8    The primary judge held that the appellant had not established that the Tribunal’s decision was affected by any jurisdictional error. In circumstances where the appellant was not enrolled in any applicable course of study and did not have any current offer of enrolment, he did not meet the criteria for the grant of a Subclass 572 student visa: J [14]–[16], referring to Kaur v Minister for Immigration and Border Protection (2016) 245 FCR 296 at [30]–[31]. Further, while it was strictly unnecessary for the Tribunal to consider whether the appellant met the “genuine temporary entrant” criterion, there was no error in the Tribunal’s conclusion that it was not satisfied that the appellant was a genuine temporary entrant for the purposes of cl 572.223(1): J [17]–[18].

THE APPEAL

9    The notice of appeal contains the following ground of appeal:

I believe that I have been denied procedural fairness in my review application at Federal Circuit.
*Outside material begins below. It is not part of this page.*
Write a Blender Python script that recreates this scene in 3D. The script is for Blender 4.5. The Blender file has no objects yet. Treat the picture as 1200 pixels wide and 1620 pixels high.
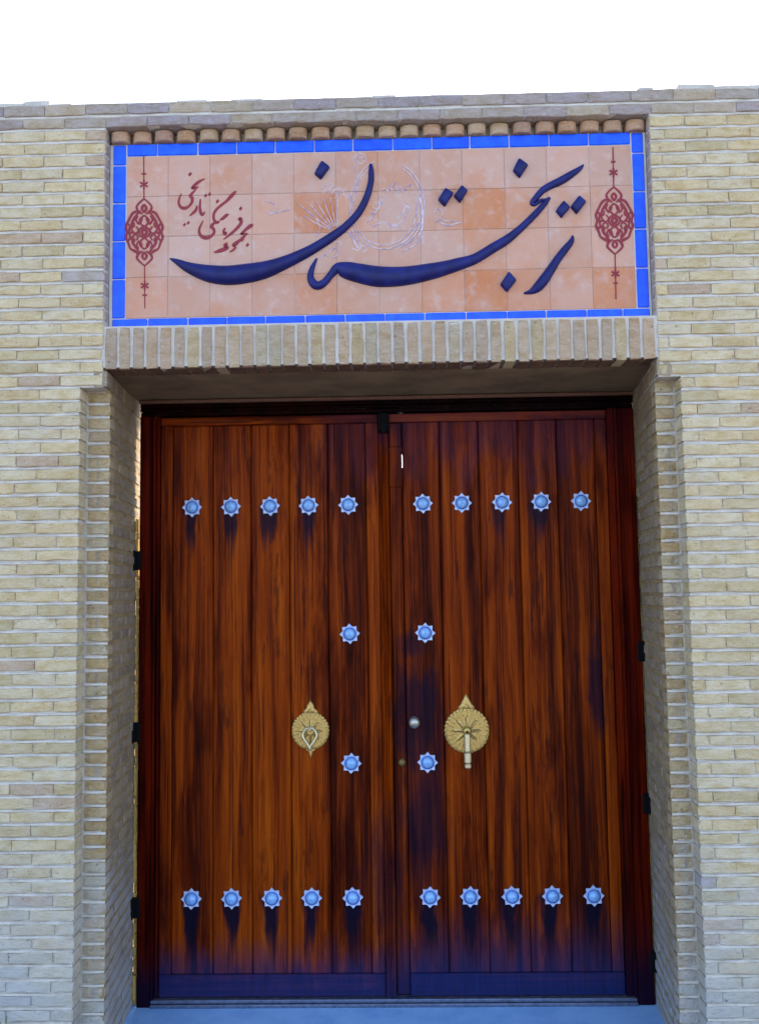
import bpy, bmesh, math, random
from mathutils import Vector, Matrix
R = math.radians
rnd = random.Random(7)
S = bpy.context.scene
COL = S.collection

# ------------------------------------------------------------------ camera
F_PX, PITCH, YAW, ROLL = 1500.0, .0847, .02107, -.01447
CAM = Vector((.05404, -3.4, 1.57375))
FWD = Vector((-math.sin(YAW)*math.cos(PITCH), math.cos(YAW)*math.cos(PITCH), math.sin(PITCH)))
_r = Vector((math.cos(YAW), math.sin(YAW), 0)); _u = _r.cross(FWD)
RGT = _r*math.cos(ROLL)+_u*math.sin(ROLL)
UPV = -_r*math.sin(ROLL)+_u*math.cos(ROLL)
cd = bpy.data.cameras.new('camera'); cam = bpy.data.objects.new('camera', cd); COL.objects.link(cam)
m3 = Matrix((RGT, UPV, -FWD)).transposed()
cam.matrix_world = Matrix.Translation(CAM) @ m3.to_4x4()
cd.sensor_fit = 'VERTICAL'; cd.sensor_height = 24.0; cd.lens = F_PX/1620*24.0
cd.clip_start = .05; cd.clip_end = 2000
S.camera = cam

# ------------------------------------------------------------------ sky, sun, exposure
SUN_EL, SUN_AZ = R(44), R(22)          # behind the wall, to the right (azimuth from +y towards +x)
w = bpy.data.worlds.new('World'); S.world = w; w.use_nodes = True
nt = w.node_tree; nt.nodes.clear()
o = nt.nodes.new('ShaderNodeOutputWorld'); b = nt.nodes.new('ShaderNodeBackground'); sk = nt.nodes.new('ShaderNodeTexSky')
sk.sky_type = 'NISHITA'; sk.sun_disc = False; sk.sun_elevation = SUN_EL; sk.sun_rotation = SUN_AZ
sk.air_density = .75; sk.dust_density = 5.0; sk.ozone_density = .2; sk.altitude = 900
b.inputs[1].default_value = .15
nt.links.new(sk.outputs[0], b.inputs[0]); nt.links.new(b.outputs[0], o.inputs[0])
sd = bpy.data.lights.new('sun', 'SUN'); sd.energy = 2.0; sd.angle = R(.5); sd.color = (1, .86, .64)
sun = bpy.data.objects.new('sun', sd); COL.objects.link(sun); sun.location = (4, 8, 8)
sdir = Vector((math.sin(SUN_AZ)*math.cos(SUN_EL), math.cos(SUN_AZ)*math.cos(SUN_EL), math.sin(SUN_EL)))
sun.rotation_euler = sdir.to_track_quat('Z', 'Y').to_euler()
vs = S.view_settings; vs.view_transform = 'Standard'; vs.look = 'None'; vs.gamma = 1; vs.use_curve_mapping = False
vs.exposure = 2.5

# ------------------------------------------------------------------ helpers
def at(x, y, Y):
    """the point of the plane y=Y that the photograph shows at pixel x, y (1200x1620): X and Z"""
    d = FWD + RGT*((x-600)/F_PX) - UPV*((y-810)/F_PX)
    t = (Y-CAM.y)/d.y
    return CAM.x+t*d.x, CAM.z+t*d.z
def px(X, Y, Z):
    d = Vector((X, Y, Z))-CAM; k = d.dot(FWD)
    return 600+F_PX*d.dot(RGT)/k, 810-F_PX*d.dot(UPV)/k
def mesh(name, vs_, fs, mat=None, smooth=False):
    me = bpy.data.meshes.new(name); me.from_pydata(vs_, [], fs); me.validate(clean_customdata=False)
    if mat: me.materials.append(mat)
    bm = bmesh.new(); bm.from_mesh(me); bmesh.ops.recalc_face_normals(bm, faces=bm.faces); bm.to_mesh(me); bm.free()
    if smooth:
        for p in me.polygons: p.use_smooth = True
    return me
def link(name, me, parent=None, loc=(0, 0, 0), rot=None, color=None):
    ob = bpy.data.objects.new(name, me); COL.objects.link(ob); ob.location = loc
    if rot: ob.rotation_euler = rot
    if parent: ob.parent = parent
    if color: ob.color = (*color, 1)
    return ob
def tag(o, label=None, cat=None, group=None, kind=None):
    for k, v in (('label', label), ('category', cat), ('group', group), ('kind', kind)):
        if v: o[k] = v
    return o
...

I believe that FCC did not consider the Migration Regulations properly and made a jurisdictional error while deciding on my application.

10    No particulars are given of the allegation that the appellant was denied procedural fairness in the proceedings before the primary judge, and there is no evidence before the Court to support any such allegation. Similarly, there are no particulars of the allegation that the primary judge (or the Tribunal) failed properly to apply the Regulations.
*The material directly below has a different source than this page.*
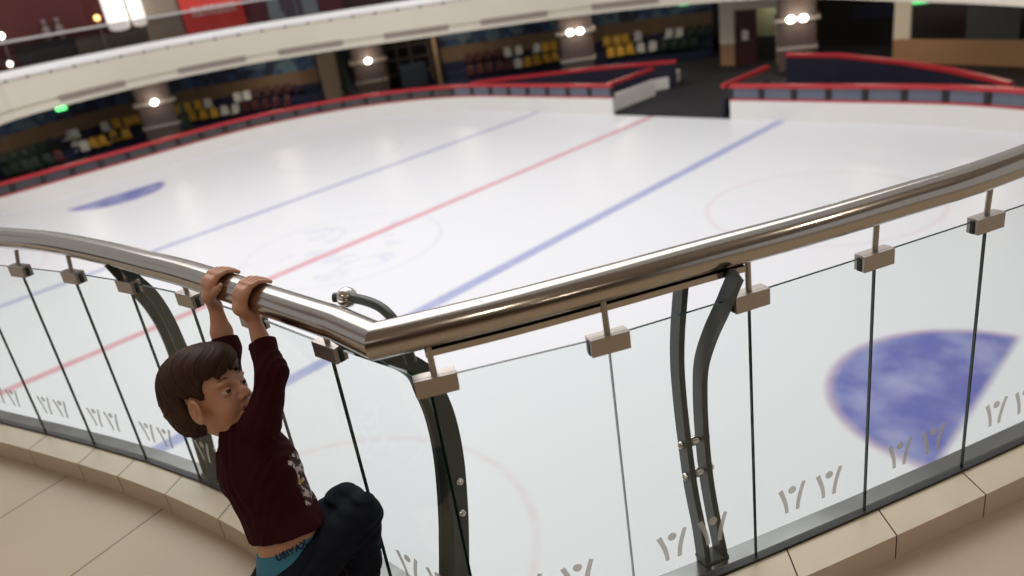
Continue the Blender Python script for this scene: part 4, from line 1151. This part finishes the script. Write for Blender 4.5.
def strands(X, Y, Z):
    f, u, s_ = hloc(X, Y, Z); f = f+.02; az = np.arctan2(s_, f); r = np.sqrt(f*f+s_*s_)
    el = np.arctan2(r, u)
    w_ = az*1.0+.35*np.sin(el*3+az*2)
    return -(.0007*np.sin(w_*41)+.0006*np.sin(w_*73+el*3)+.0012*np.sin(w_*11+el*4)+.0008*np.sin(w_*19-el*3))*np.clip(r/.05,0,1)
hf.add(strands)
hair = kid(hf, 'hair', HAIR, 1)
hv = np.zeros(len(hair.data.vertices)*3, np.float32); hair.data.vertices.foreach_get('co', hv); hv = hv.reshape(-1,3)+BORG
f_, u_, s__ = hloc(hv[:,0], hv[:,1], hv[:,2]); f_ = f_+.02; azv = np.arctan2(s__, f_); elv = np.arctan2(np.sqrt(f_*f_+s__*s__), u_)
wv = azv+.35*np.sin(elv*3+azv*2)
at_ = hair.data.attributes.new('strand', 'FLOAT_VECTOR', 'POINT')     # runs along each lock, for the fine strands
at_.data.foreach_set('vector', np.stack([np.cos(wv)*34, np.sin(wv)*34, elv*1.6], 1).astype(np.float32).ravel())
nh = NT(HAIR); nth_ = HAIR.node_tree; bh = nth_.nodes['Principled BSDF']; an = nth_.nodes.new('ShaderNodeAttribute'); an.attribute_name = 'strand'
sn = nh.noise(an.outputs['Vector'], 1.0, 3)
nth_.links.new(nh.mix(nh.m('MULTIPLY', nh.m('SUBTRACT', sn, .25), 1.8), (.014,.006,.003), (.080,.036,.017)), bh.inputs['Base Color'])
bmp = nth_.nodes.new('ShaderNodeBump'); bmp.inputs['Strength'].default_value = .55; bmp.inputs['Distance'].default_value = .004
nth_.links.new(sn, bmp.inputs['Height']); nth_.links.new(bmp.outputs['Normal'], bh.inputs['Normal'])
eb = MB()
for sg in (-1,1): kidmb(MB().tube([H(.0815-.004*abs(t)-(.010 if t>0 else 0)*t*t, .031-.005*(t-.15)**2, sg*(.029+.013*t)) for t in np.linspace(-1,1,7)], [.0006,.0012,.0015,.0015,.0014,.0011,.0006], 8), 'eyebrow', HAIR)
# --- top: trunk, sleeves, cut clean at neck, hem and cuffs
SHIRT = mat('maroon_cotton', (.036,.0045,.008), .9, spec=.15, noise=.12, nscale=40)
sf = Field(lo, hi, .0032)
BX = unit(MID-WAI)
sf.chain([MID-BX*.050-NO*.012, CHE, WAI, WAI-BX*.07], [.084,.104,.100,.102], .025, tflat)
sf.cone(SHR-RI*.006, SHL+RI*.006, .040, .040, .02)
sf.cone(NECK0-np.array([0,0,.03]), NECK0*.6+NECK1*.4, .046, .041, .018)
for sh, el, wr in ((SHR,ELR,WRR),(SHL,ELL,WRL)): sf.chain([sh,el,el*.35+wr*.65], [.041,.034,.032], .02)
def folds(X,Y,Z):
    t = (X-WAI[0])*BX[0]+(Y-WAI[1])*BX[1]+(Z-WAI[2])*BX[2]; q = X*1.3-Y*.8
    return .0016*np.sin(t*75+8*np.sin(q*26))+.0012*np.sin(q*95+t*40)
sf.add(folds)
hemN = unit(camdir(.16,-.95,.0)*1.0); hemP = at(290,533,.385)
curv = lambda X,Y,Z: .0
NB = unit(NECK1-NECK0); NP = NECK0*.80+NECK1*.20
def dist(P, N_): return lambda X,Y,Z: (X-P[0])*N_[0]+(Y-P[1])*N_[1]+(Z-P[2])*N_[2]
hem = dist(hemP, unit(BX+.10*NO)); sf.cut(lambda X,Y,Z: -(hem(X,Y,Z)), .003)
def cuff(wr, el, P):
    N_ = unit(wr-el)
    def g(X,Y,Z):
        dd_ = (X-P[0])*N_[0]+(Y-P[1])*N_[1]+(Z-P[2])*N_[2]; r2 = (X-P[0])**2+(Y-P[1])**2+(Z-P[2])**2-dd_**2
        return np.where(r2 < .064**2, dd_, -.05)
    return g
sf.cut(cuff(WRR, ELR, at(258,346,.825)), .002); sf.cut(cuff(WRL, ELL, at(222,338,.815)), .002)
nk = dist(NP, NB)
def ncut(X,Y,Z):
    d_ = nk(X,Y,Z); q = np.sqrt((X-NP[0])**2+(Y-NP[1])**2+(Z-NP[2])**2); return np.where(q < .075, d_, -.05)
sf.cut(ncut, .002)
# hollow it so that skin shows at the openings
def shell(fld, X=None): fld.d = np.maximum(fld.d, -(fld.d+.0065))
shell(sf)
shirt = kid(sf, 'top', SHIRT, 1)
# printed picture on the chest, a worn white and yellow blotch
PRINT = mat('chest_print', (.55,.45,.42), .8)
Np_ = NT(PRINT); ntq = PRINT.node_tree; bq = ntq.nodes['Principled BSDF']; gq = ntq.nodes.new('ShaderNodeNewGeometry')
v1 = Np_.noise(gq.outputs['Position'], 70, 2); v2 = Np_.noise(gq.outputs['Position'], 22, 2)
c_ = Np_.mix(Np_.m('GREATER_THAN', v2, .56), (.55,.44,.42), (.50,.30,.07)); c_ = Np_.mix(Np_.m('GREATER_THAN', v1, .52), (.03,.006,.010), c_)
ntq.links.new(c_, bq.inputs['Base Color'])
shirt.data.materials.append(PRINT)
co = np.zeros(len(shirt.data.vertices)*3, np.float32); shirt.data.vertices.foreach_get('co', co); co = co.reshape(-1,3)+BORG
li = np.zeros(len(shirt.data.loops), np.int32); shirt.data.loops.foreach_get('vertex_index', li); fc = co[li.reshape(-1,4)].mean(1)
fn = np.zeros(len(shirt.data.polygons)*3, np.float32); shirt.data.polygons.foreach_get('normal', fn); fn = fn.reshape(-1,3)
tt = (fc-WAI)@BX; LT = np.linalg.norm(MID-WAI); ss = (fc-WAI)@RI; oo = (fc-WAI)@NO
mi = ((tt > LT*.16) & (tt < LT*.62) & (np.abs(ss) < .072) & (oo > .02) & (fn@NO > .45)).astype(np.int32)
shirt.data.polygons.foreach_set('material_index', mi)
# --- blue waistband of the underwear
BLUE = mat('blue_waistband', (.035,.20,.30), .7, noise=.08, nscale=60)
uf = Field(PEL-.16, PEL+np.array([.16,.16,.22]), .0028)
uf.chain([WAI+BX*.04, WAI, PEL], [.083,.085,.088], .02, tflat)
bp1 = at(276,545,.356); bn = unit(BX-.06*NO); bp0 = bp1-bn*.05
uf.cut(lambda X,Y,Z: np.maximum(dist(bp1+bn*0.0, bn)(X,Y,Z), -dist(bp0, bn)(X,Y,Z)), .002)
shell(uf)
band = kid(uf, 'underwear', BLUE, 1)
# --- jeans
JEAN = mat('dark_denim', (.0055,.0075,.016), .85, spec=.2, noise=.25, nscale=90)
jf = Field(lo, hi, .0032)
jf.chain([WAI-BX*.0, PEL], [.090,.094], .02, tflat)
jf.ell(PEL-NO*.018-BX*.012, (.088,.085,.096), (NO,BX,RI), .02)
for hp, kn, an in ((HIR,KNR,ANR),(HIL,KNL,ANL)):
    jf.chain([hp,kn], [.066,.049], .02); jf.chain([kn,kn*.5+an*.5,an], [.047,.044,.040], .015)
jp = bp1-bn*.030
def jcut(X,Y,Z):
    d_ = dist(jp, bn)(X,Y,Z); r = np.sqrt((X-WAI[0])**2+(Y-WAI[1])**2+(Z-WAI[2])**2)
    q = (X-PEL[0])*NO[0]+(Y-PEL[1])*NO[1]
    return np.where((q < .085), d_-.35*np.clip(q+.02,-.03,.105), -.05)
jf.cut(jcut, .003)
jf.add(lambda X,Y,Z: .0018*np.sin(X*70+6*np.sin(Z*45)+Y*30)+.0012*np.sin(Z*120+X*50))
jeans = kid(jf, 'jeans', JEAN, 1)
# --- shoes on the kerb
SHOE = mat('dark_shoe', (.03,.03,.035), .6); SOLE = mat('pale_sole', (.45,.43,.40), .6)
for an in (ANR, ANL):
    c = np.array([an[0],an[1],hk]); toe = NO
    f_ = Field(c-np.array([.10,.10,.0])-np.array([0,0,.004]), c+np.array([.13,.13,.10]), .003)
    f_.chain([c-toe*.030+Z3*.030, c+toe*.025+Z3*.030, c+toe*.062+Z3*.022], [.027,.026,.021], .012)
    f_.cone(c+Z3*.03, an+Z3*.0, .026, .026, .012); f_.cut(lambda X,Y,Z: (hk+.010)-Z, .002)
    so_ = kid(f_, 'shoe', SHOE, 1)
    g_ = Field(c-np.array([.10,.10,.01]), c+np.array([.13,.13,.05]), .003)
    g_.chain([c-toe*.030+Z3*.010, c+toe*.025+Z3*.010, c+toe*.062+Z3*.010], [.030,.029,.024], .010); g_.cut(lambda X,Y,Z: np.maximum(hk+.0015-Z, Z-hk-.013), .001)
    o = g_.build('sole', SOLE, so_, BORG, 1)
# --- lettering woven round the waistband
fcv = bpy.data.curves.new('band_letters', 'FONT'); fcv.body = 'USIYAX'; fcv.size = .021; fcv.extrude = .0003; fcv.offset = .0007; fcv.align_x = 'CENTER'; fcv.align_y = 'CENTER'; fcv.space_character = 1.1
tmp = bpy.data.objects.new('band_letters', fcv); COL.objects.link(tmp); bpy.context.view_layer.update()
tm = bpy.data.meshes.new_from_object(tmp.evaluated_get(bpy.context.evaluated_depsgraph_get())); COL.objects.unlink(tmp); bpy.data.objects.remove(tmp)
bv = np.zeros(len(band.data.vertices)*3, np.float32); band.data.vertices.foreach_get('co', bv); bv = bv.reshape(-1,3)+BORG
bc = bv.mean(0)
def wrap(mesh, px_, py_, name):
    me = mesh.copy(); target = None
    # point of the band seen at that pixel, then bend the letters round the body axis
    v = unit(ray(px_, py_)); w_ = bv-EYE; t_ = w_@v; perp = np.linalg.norm(w_-t_[:,None]*v, axis=1); cand = np.where(perp < .006)[0]
    i = cand[np.argmin(t_[cand])] if len(cand) else np.argmin(perp)
    p0 = bv[i]; e1 = unit(np.cross(bn, p0-bc)); e0 = unit(np.cross(e1, bn))
    if e1@CAMR < 0: e1 = -e1
    rad = (p0-bc)@e0; h0 = (p0-bc)@bn
    V_ = np.zeros(len(me.vertices)*3, np.float32); me.vertices.foreach_get('co', V_); V_ = V_.reshape(-1,3); out = np.zeros_like(V_)
    ang = np.arctan2((bv-bc)@e1, (bv-bc)@e0); rr = np.linalg.norm((bv-bc)-((bv-bc)@bn)[:,None]*bn, axis=1); hh_ = (bv-bc)@bn
    for k in range(len(V_)):
        an_ = V_[k,0]/rad; hgt = h0+V_[k,1]
        m_ = (np.abs(ang-an_) < .10) & (np.abs(hh_-hgt) < .008)
        R_ = rr[m_].max() if m_.any() else rad
        out[k] = bc+(R_+.0007+V_[k,2])*(math.cos(an_)*e0+math.sin(an_)*e1)+hgt*bn-BORG
    me.vertices.foreach_set('co', out.ravel()); me.update(); me.materials.clear()
    return link(name, me, mat('navy_thread', (.006,.010,.035), .8), band)
wrap(tm, 289, 551, 'lettering')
11    The appellant has not filed a written outline of submissions. He appeared in person at the hearing this afternoon and made the following submissions in support of his appeal.

12    The appellant submitted that he told the primary judge that he had not attended his classes due to family problems and depression. He said that he wanted to stay in Australia for the purposes of raising his daughter, who had obtained Australian citizenship and was now in Year 11 at a secondary school. The appellant did not contest the finding that he was not enrolled in a course of study at the time of the Tribunal hearing. He submitted that this was because he had been unable to pay course fees at that time due to a lack of employment. He submitted that he wanted a further chance to remain in Australia for the purposes of supporting his daughter.

13    There is nothing raised in the appellant’s submissions to indicate any error in the decision of the primary judge. The Tribunal correctly found that the appellant did not meet the mandatory requirements for the grant of a Subclass 572 student visa in circumstances where he was not enrolled in an applicable course of study. No error has been established in the Tribunal’s finding that it was not satisfied that the appellant was a genuine applicant for entry and stay as a student, nor that he intended genuinely to stay in Australia temporarily.

14    The appellant’s submissions at the hearing were not directed to establishing any error in the decision of the primary judge, nor did they point to any arguable error in the decision made by the Tribunal.

CONSIDERATION

15    In such circumstances, the appeal must be dismissed. The appellant should pay the Minister’s costs, fixed in the sum of $5,000.

I certify that the preceding fifteen (15) numbered paragraphs are a true copy of the Reasons for Judgment of the Honourable Justice Horan.